Dentre esses mortos estão: Paulo Ricardo Fontes Carreira, 30 anos; Diego Bruno Barbosa Henriques, 25 anos; Anderson Dias Brazuna, 34 anos; Charles Thomaz Barros, 25 anos; Wagner Vieira da Cruz, 33 anos; Leonardo do Nascimento Mendes, 27 anos; Melquisedeque Bastos, 29 anos; Fabiana Aparecida de Souza, 30 anos; Alda Rafael Castilho, 27 anos; Rodrigo de Souza Paes Leme, 33 anos; Leidson Acácio Alves Silva, 27 anos; Fábio Gomes, 30 anos; Wesley dos Santos Lucas, 30 anos. Os seis últimos somente neste ano, até agosto de 2014, nas favelas pacificadas (vide gráfico 1).

A mesma Marielle que sabia os nomes da Fabiana e da Alda é a mesma que também lutava pelos policiais, prestando assistência aos familiares quando estava no gabinete do Marcelo Freixo.
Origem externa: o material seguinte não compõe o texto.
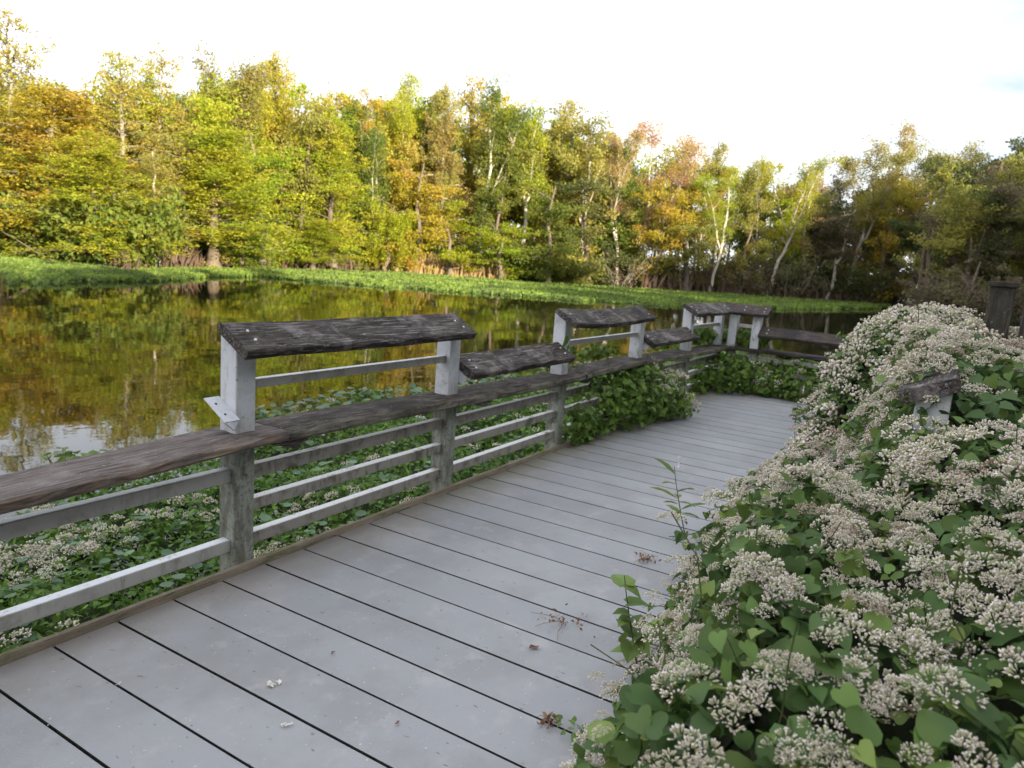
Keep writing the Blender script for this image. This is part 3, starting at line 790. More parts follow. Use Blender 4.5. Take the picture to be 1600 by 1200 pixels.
# ---- the big flowering vine over the right railing
XR = np.array([0.55, 0.9, 1.3, 1.9, 2.6, 3.3, 4.1, 5.3, 6.7, 8.2, 9.3])
RIDGE = np.interp
def ridge(x): return np.interp(x, XR, [.55, .66, .78, .90, 1.0, 1.22, 1.20, 1.21, 1.20, 1.17, 1.05])
def foot(x): return np.interp(x, XR, [.34, .44, .52, .58, .63, .78, .92, .66, .66, .80, .64])
def crest(x): return np.interp(x, XR, [-.12, -.12, -.1, -.03, .05, .10, .16, .22, .24, .22, .2])
TH = np.concatenate([-np.linspace(1.9, 0.02, 26), np.linspace(0, math.pi / 2, 30)])
def bush_point(x, q, lift=0.0):
    """q<0: metres landward of the crest; q>=0: angle down the flank"""
    x = np.asarray(x, float); q = np.asarray(q, float)
    r, f, c = ridge(x), foot(x), crest(x)
    qa = np.clip(q, 0, math.pi / 2)
    y = np.where(q < 0, c + q, c + (f - c) * np.sin(qa) ** 0.9)
    z = np.where(q < 0, r * (1 - 0.17 * np.abs(q)) , r * np.cos(qa) ** np.interp(x, [1.2, 2.6, 4.8, 8], [.72, .95, .55, .50]))
    s_ = np.sin(qa) ** 0.9; wk = np.interp(x, [2.1, 3.0, 4.5, 5.2], [0, 1, 1, 0]) * (q >= 0)      # low skirt spilling from a narrow crest
    z = z * (1 - wk) + wk * ((r - .46) * np.clip(1 - s_ / .38, 0, 1) ** 1.2 + .46 * (1 - s_ ** 3.5) ** .55)
    b = 0.10 * vnoise2(x * 2.6 + 3, (q + 4) * 2.4, 5) + 0.06 * vnoise2(x * 6, (q + 4) * 5, 6)
    dip = 0.04 * np.exp(-((x - 2.45) / .36) ** 2 - ((y - .05) / .14) ** 2)
    amt = np.clip(q / (math.pi / 2), 0, 1)
    y = y + b * amt * 0.9
    z = np.maximum(z + b * (1 - 0.6 * amt) - dip, 0.0) + lift * 0
    return np.stack([x, y, z], -1)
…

Em matéria d’O Dia, Rose Vieira, mãe de Eduardo, policial morto, relata que “[q]uando meu filho foi morto me falaram para procurar os Direitos Humanos. Pensei: ‘Direitos Humanos para policiais?’Foi assim que conheci a Marielle, que passou a cuidar do caso pessoalmente”

Outra matéria do G1 destacando o trabalho de Marielle Franco no apoio aos policiais, cita que:

Quem trabalha na Comissão de Direitos Humanos lamenta que não haja  estrutura para ajudar todas as vítimas. No ano passado, foram mais de  100 policiais mortos — sem contar o auxílio prestado às vítimas civis.  No grupo, não há nem 15 funcionários.
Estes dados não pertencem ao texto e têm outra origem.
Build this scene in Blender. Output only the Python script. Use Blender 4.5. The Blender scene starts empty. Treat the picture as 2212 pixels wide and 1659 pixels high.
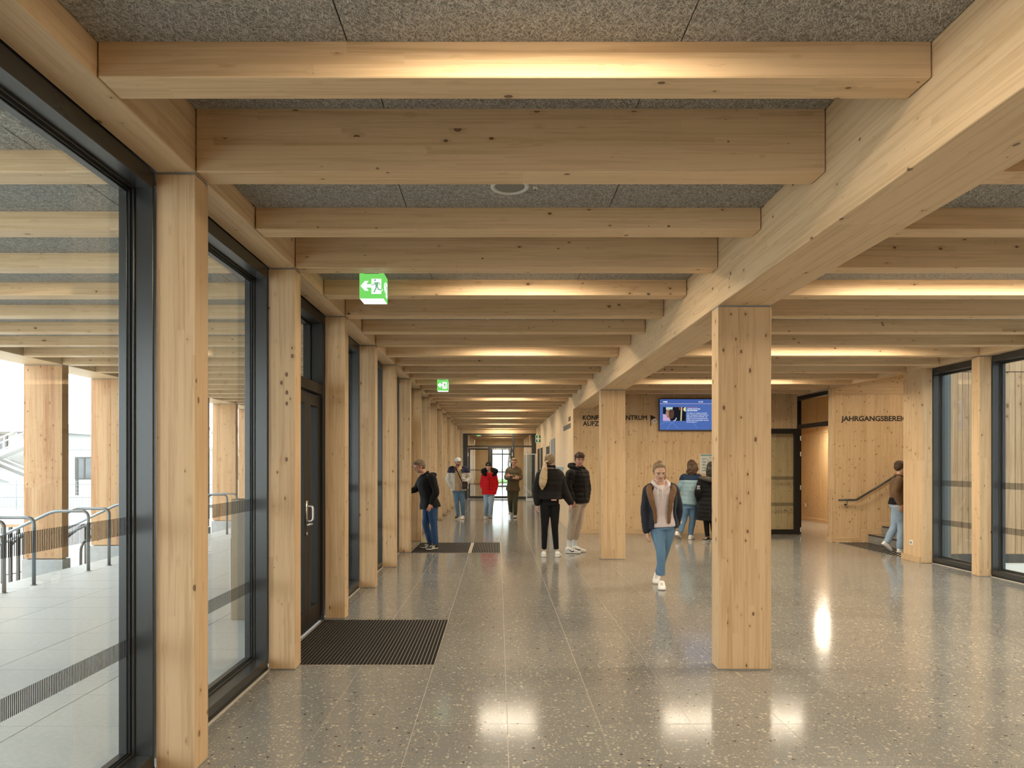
import bpy, bmesh, math, random
from mathutils import Vector, Matrix, noise
random.seed(7)
sc = bpy.context.scene
C = sc.collection
PI = math.pi
# ------------------------------------------------------------------ camera, sky, exposure
F, CX, HY, CAM = 1475.0, 1076.0, 1000.0, 1.6      # focal length in pixels of the 2212 wide frame, vanishing point, eye height
cd = bpy.data.cameras.new('camera')
cd.sensor_width = 36.0
cd.lens = 36.0 * F / 2212
cd.shift_x = (1106 - CX) / 2212
cd.shift_y = (HY - 829.5) / 2212
cd.clip_end = 400
cam = bpy.data.objects.new('camera', cd)
cam.location = (0, 0, CAM)
cam.rotation_euler = (PI / 2, 0, 0)
C.objects.link(cam)
sc.camera = cam
w = bpy.data.worlds.new('overcast')
w.use_nodes = True
sc.world = w
bg = w.node_tree.nodes['Background']
bg.inputs[0].default_value = (0.90, 0.96, 1.0, 1)
bg.inputs[1].default_value = 6.3
sc.view_settings.view_transform = 'Standard'
sc.view_settings.look = 'None'
sc.view_settings.exposure = 0.0
sc.view_settings.gamma = 1.0
sc.view_settings.use_curve_mapping = False
sc.cycles.max_bounces = 8
sc.cycles.glossy_bounces = 3
sc.cycles.caustics_reflective = False
LAMP_L = 108.0
WARM = (1.0, 0.86, 0.65)

def P(px, py, Y):
    return Vector(((px - CX) / F * Y, Y, CAM - (py - HY) / F * Y))

# ------------------------------------------------------------------ materials
class NT:
    def __init__(s, name):
        s.m = bpy.data.materials.new(name)
        s.m.use_nodes = True
        s.t = s.m.node_tree
        s.t.nodes.clear()
        s.out = s.n('ShaderNodeOutputMaterial')
    def n(s, typ, **kw):
        x = s.t.nodes.new(typ)
        for k, v in kw.items():
            setattr(x, k, v)
        return x
    def put(s, sock, v):
        if isinstance(v, bpy.types.NodeSocket):
            s.t.links.new(v, sock)
        elif isinstance(v, (tuple, list)) and len(v) == 3 and sock.type == 'RGBA':
            sock.default_value = (*v, 1)
        else:
            sock.default_value = v
    def math(s, op, a, b=0.0, c=None, clamp=False):
        x = s.n('ShaderNodeMath', operation=op, use_clamp=clamp)
        s.put(x.inputs[0], a); s.put(x.inputs[1], b)
        if c is not None: s.put(x.inputs[2], c)
        return x.outputs[0]
    def vmath(s, op, a, b):
        x = s.n('ShaderNodeVectorMath', operation=op)
        s.put(x.inputs[0], a); s.put(x.inputs[1], b)
        return x.outputs[0]
    def mix(s, f, a, b, mode='MIX'):
        x = s.n('ShaderNodeMix', data_type='RGBA', blend_type=mode)
        s.put(x.inputs[0], f); s.put(x.inputs[6], a); s.put(x.inputs[7], b)
        return x.outputs[2]
    def comb(s, a, b, c):
        x = s.n('ShaderNodeCombineXYZ')
        s.put(x.inputs[0], a); s.put(x.inputs[1], b); s.put(x.inputs[2], c)
        return x.outputs[0]
    def sep(s, v):
        x = s.n('ShaderNodeSeparateXYZ'); s.put(x.inputs[0], v)
        return x.outputs
    def ramp(s, f, a, b):          # smoothstep a..b
        x = s.n('ShaderNodeMapRange', interpolation_type='SMOOTHSTEP')
        s.put(x.inputs[0], f); s.put(x.inputs[1], a); s.put(x.inputs[2], b)
        return x.outputs[0]
    def noise(s, v, scale, detail=2.0, rough=0.5, dist=0.0):
        x = s.n('ShaderNodeTexNoise')
        s.put(x.inputs['Vector'], v)
        x.inputs['Scale'].default_value = scale
        x.inputs['Detail'].default_value = detail
        x.inputs['Roughness'].default_value = rough
        x.inputs['Distortion'].default_value = dist
        return x.outputs[0]
    def voro(s, v, scale, feature='F1', rnd=1.0):
        x = s.n('ShaderNodeTexVoronoi', feature=feature)
        s.put(x.inputs['Vector'], v)
        x.inputs['Scale'].default_value = scale
        x.inputs['Randomness'].default_value = rnd
        return x
    def obj(s):
        return s.n('ShaderNodeTexCoord').outputs['Object']
    def rand(s):
        return s.n('ShaderNodeObjectInfo').outputs['Random']
    def bump(s, h, dist, strength=1.0):
        x = s.n('ShaderNodeBump')
        s.put(x.inputs['Height'], h)
        x.inputs['Distance'].default_value = dist
        x.inputs['Strength'].default_value = strength
        return x.outputs[0]
    def bsdf(s, color, rough=0.5, metal=0.0, normal=None, spec=0.5, sheen=0.0):
        x = s.n('ShaderNodeBsdfPrincipled')
        s.put(x.inputs['Base Color'], color)
        s.put(x.inputs['Roughness'], rough)
        x.inputs['Metallic'].default_value = metal
        x.inputs['Specular IOR Level'].default_value = spec
        if sheen: x.inputs['Sheen Weight'].default_value = sheen
        if normal is not None: s.put(x.inputs['Normal'], normal)
        s.t.links.new(x.outputs[0], s.out.inputs[0])
        return s.m

def wood(name, grain, lam='z', lamw=0.04, light=(0.61, 0.43, 0.255), dark=(0.43, 0.275, 0.145), knots=7.0, kthr=0.5, krad=0.16, tone=0.55, rough=0.5, seg=2.6):
    """spruce: grain = axis of the fibres, lam = axis across which the lamellas are stacked"""
    s = NT(name)
    o = s.sep(s.obj())
    r = s.rand()
    ax = {'x': 0, 'y': 1, 'z': 2}
    g = s.math('ADD', o[ax[grain]], s.math('MULTIPLY', r, 37.0))
    cr = [a for a in 'xyz' if a != grain]
    if lam == 'xy': l = s.math('ADD', o[0], o[1])
    else: l = o[ax[lam]]
    idx = s.math('FLOOR', s.math('DIVIDE', s.math('ADD', l, s.math('MULTIPLY', r, 9.0)), lamw))
    wn = s.n('ShaderNodeTexWhiteNoise', noise_dimensions='2D')
    s.put(wn.inputs['Vector'], s.comb(idx, r, 0.0))
    off = wn.outputs['Value']
    sg = s.math('FLOOR', s.math('DIVIDE', s.math('ADD', g, s.math('MULTIPLY', off, 9.0)), seg))
    wn2 = s.n('ShaderNodeTexWhiteNoise', noise_dimensions='3D')
    s.put(wn2.inputs['Vector'], s.comb(idx, sg, r))
    t = wn2.outputs['Value']
    sh = s.math('MULTIPLY', t, 5.0)
    u = s.math('ADD', o[ax[cr[0]]], sh)
    v = s.math('ADD', o[ax[cr[1]]], s.math('MULTIPLY', r, 11.0))
    # knots
    kv = s.voro(s.comb(u, v, s.math('MULTIPLY', g, 0.62)), knots)
    cs = s.sep(kv.outputs['Color'])
    rad = s.math('MULTIPLY', s.math('SUBTRACT', cs[0], kthr, clamp=True), krad / (1 - kthr))
    d = kv.outputs['Distance']
    rd = s.math('MULTIPLY', rad, 0.75)
    kn = s.math('SUBTRACT', 1.0, s.ramp(d, rd, s.math('ADD', rad, 0.004)))
    has = s.math('GREATER_THAN', rad, 0.004)
    kn = s.math('MULTIPLY', kn, has)
    halo = s.math('MULTIPLY', s.math('SUBTRACT', 1.0, s.ramp(d, rad, s.math('ADD', s.math('MULTIPLY', rad, 3.0), 0.02))), has)
    # grain, bent a little round the knots
    gu = s.math('ADD', u, s.math('MULTIPLY', halo, 0.012))
    gv = s.comb(s.math('MULTIPLY', gu, 1.0), v, s.math('MULTIPLY', g, 0.03))
    n1 = s.noise(gv, 42.0, 3.0, 0.6, 0.6)
    n2 = s.noise(s.comb(gu, v, s.math('MULTIPLY', g, 0.012)), 170.0, 2.0, 0.6)
    n3 = s.noise(s.comb(u, v, s.math('MULTIPLY', g, 0.35)), 3.0, 2.0)
    f = s.math('MULTIPLY', s.ramp(n1, 0.45, 0.62), 0.50)
    fr = s.math('FRACT', s.math('DIVIDE', s.math('ADD', l, s.math('MULTIPLY', r, 9.0)), lamw))
    ed = s.math('GREATER_THAN', s.math('ABSOLUTE', s.math('SUBTRACT', fr, 0.5)), 0.5 - 0.0011 / lamw)
    f = s.math('ADD', f, s.math('MULTIPLY', ed, 0.18))
    f = s.math('ADD', f, s.math('MULTIPLY', s.math('SUBTRACT', n2, 0.5), 0.30))
    f = s.math('ADD', f, s.math('MULTIPLY', s.math('SUBTRACT', t, 0.5), tone))
    f = s.math('ADD', f, s.math('MULTIPLY', s.math('SUBTRACT', n3, 0.5), 0.5))
    f = s.math('ADD', f, 0.04)
    f = s.math('ADD', f, s.math('MULTIPLY', halo, 0.28), clamp=True)
    col = s.mix(f, light, dark)
    kcol = s.mix(s.ramp(d, 0.0, rad), (0.20, 0.105, 0.05), (0.085, 0.042, 0.02))
    col = s.mix(s.math('MULTIPLY', kn, 0.9), col, kcol)
    nb = s.bump(n2, 0.0008, 0.35)
    return s.bsdf(col, rough, normal=nb, spec=0.3)

M = {}
JL, JD = (0.69, 0.50, 0.305), (0.51, 0.34, 0.185)
M['joist'] = wood('spruce_glulam_joist', 'x', 'z', 0.045, light=JL, dark=JD, knots=11.0, kthr=0.12, krad=0.15)
M['beam'] = wood('spruce_glulam_beam', 'y', 'z', 0.045, light=JL, dark=JD, knots=11.0, kthr=0.12, krad=0.15, tone=0.4)
M['column'] = wood('spruce_glulam_column', 'z', 'x', 0.042, light=(0.63, 0.445, 0.262), dark=(0.45, 0.29, 0.152), knots=13.0, kthr=0.08, krad=0.17, tone=0.5)
M['clt'] = wood('spruce_wall_panel', 'z', 'xy', 0.16, light=(0.63, 0.45, 0.262), dark=(0.47, 0.31, 0.16), knots=18.0, kthr=0.12, krad=0.22, tone=0.4, seg=9.0)
M['clth'] = wood('spruce_panel_cross', 'x', 'z', 0.16, light=(0.63, 0.45, 0.262), dark=(0.47, 0.31, 0.16), knots=18.0, kthr=0.12, krad=0.22, tone=0.4, seg=9.0)
M['larch'] = wood('larch_column', 'z', 'x', 0.09, light=(0.50, 0.305, 0.155), dark=(0.34, 0.150, 0.060), knots=16.0, kthr=0.1, krad=0.18, tone=0.75, seg=4.0)
M['board'] = wood('larch_board', 'z', 'y', 3.0, light=(0.46, 0.31, 0.18), dark=(0.29, 0.17, 0.088), knots=7.0, kthr=0.4, krad=0.17, tone=0.6, seg=30.0)
M['trimwood'] = wood('spruce_skirting', 'x', 'z', 2.0, light=(0.62, 0.44, 0.26), dark=(0.46, 0.30, 0.16), knots=5.0, kthr=0.8, krad=0.1)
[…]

“É uma ajuda que deveria partir do Executivo, da secretaria por exemplo. A Comissão de Direitos Humanos da Alerj ajuda como pode. Às vezes, precisamos pegar o contato com familiares de vítima com a imprensa porque não sabem nem que existimos. A polícia, os bombeiros, as instituições que deveriam ajudar são todas ligadas ao Executivo e não ao Legislativo. Fazemos o que podemos”, diz um dos membros do grupo.
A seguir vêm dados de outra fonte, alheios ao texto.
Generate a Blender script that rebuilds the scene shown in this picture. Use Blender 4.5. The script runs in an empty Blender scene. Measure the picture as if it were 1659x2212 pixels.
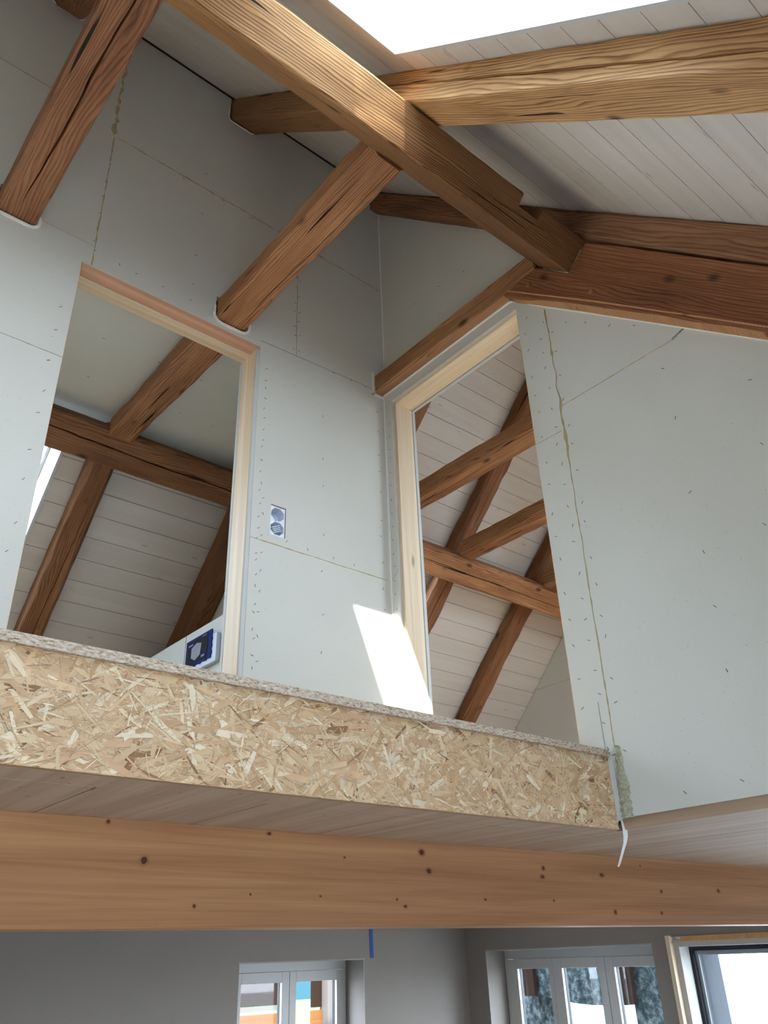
import bpy, bmesh, math, random
from mathutils import Vector, Matrix, noise

# ------------------------------------------------------------------ camera, light, exposure
ZC = 2.05                       # camera height above the lower floor; geometry below is given relative to camera height
scene = bpy.context.scene
COL = scene.collection
R3 = Vector((0.7649, -0.6433, -0.0320)); U3 = Vector((-0.2898, -0.3890, 0.8745)); F3 = Vector((0.5745, 0.6596, 0.4844))
F3.normalize(); R3 = (R3 - F3 * R3.dot(F3)).normalized(); U3 = R3.cross(F3)
cam_d = bpy.data.cameras.new('camera')
cam = bpy.data.objects.new('camera', cam_d); COL.objects.link(cam)
cm = Matrix((R3, U3, -F3)).transposed().to_4x4(); cm.translation = Vector((0, 0, ZC))
cam.matrix_world = cm
cam_d.sensor_fit = 'HORIZONTAL'; cam_d.sensor_width = 36.0; cam_d.lens = 1742.3 / 1659 * 36.0
cam_d.clip_start = 0.02; cam_d.clip_end = 500
scene.camera = cam

SKY_STRENGTH = 8.5
SUN_STRENGTH = 12.0
scene.view_settings.view_transform = 'Standard'; scene.view_settings.look = 'None'
scene.view_settings.gamma = 1.0; scene.view_settings.use_curve_mapping = False
scene.view_settings.exposure = 1.44

w = bpy.data.worlds.new('sky'); scene.world = w; w.use_nodes = True
nt = w.node_tree; nt.nodes.clear()
out = nt.nodes.new('ShaderNodeOutputWorld'); bg = nt.nodes.new('ShaderNodeBackground')
geo = nt.nodes.new('ShaderNodeTexCoord'); sep = nt.nodes.new('ShaderNodeSeparateXYZ')
rmp = nt.nodes.new('ShaderNodeValToRGB')
nt.links.new(geo.outputs['Generated'], sep.inputs[0]); nt.links.new(sep.outputs['Z'], rmp.inputs[0])
rmp.color_ramp.elements[0].position = 0.0; rmp.color_ramp.elements[0].color = (0.80, 0.90, 1.0, 1)
rmp.color_ramp.elements[1].position = 0.9; rmp.color_ramp.elements[1].color = (0.60, 0.80, 1.0, 1)
nt.links.new(rmp.outputs[0], bg.inputs[0]); bg.inputs[1].default_value = SKY_STRENGTH
nt.links.new(bg.outputs[0], out.inputs[0])

sun_d = bpy.data.lights.new('sun', 'SUN'); sun = bpy.data.objects.new('sun', sun_d); COL.objects.link(sun)
sun_d.energy = SUN_STRENGTH; sun_d.angle = math.radians(0.7); sun_d.color = (1.0, 0.96, 0.88)
SUN_DIR = Vector((0.772, 1.0, -0.886)).normalized()
sun.rotation_euler = SUN_DIR.to_track_quat('-Z', 'Y').to_euler(); sun.location = (-6, -8, 12)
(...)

Será que quem reclama dos direitos humanos sabe dessa realidade? Será que a Maria Rosalina Castilho, mãe da Alda, foi orientada corretamente para buscar esse suporte? Não seria o momento de cobrar mais infraestrutura?

Em sua dissertação, Marielle fala o seguinte:

As marcas dos homicídios não estão presentes apenas nas pesquisas, nos números, nos indicadores. Elas estão presentes sobretudo no peito de cada mãe de morador de favela ou mãe de policial que tenha perdido a vida. Nenhuma desculpa pública, seja governamental ou não, oficial ou não, é capaz de acalentar as mães que perderam seus filhos.[…].  Não há como hierarquizar a dor, ou acreditar que apenas será doído para as mães de jovens favelados. O Estado bélico e militarizado é responsável pela dor que paira também nas 16 famílias dos policiais mortos desde o início das UPPs.

Marielle morreu lutando por pessoas como a Fabiana e a Alda. Não vamos deixar a luta dela terminar.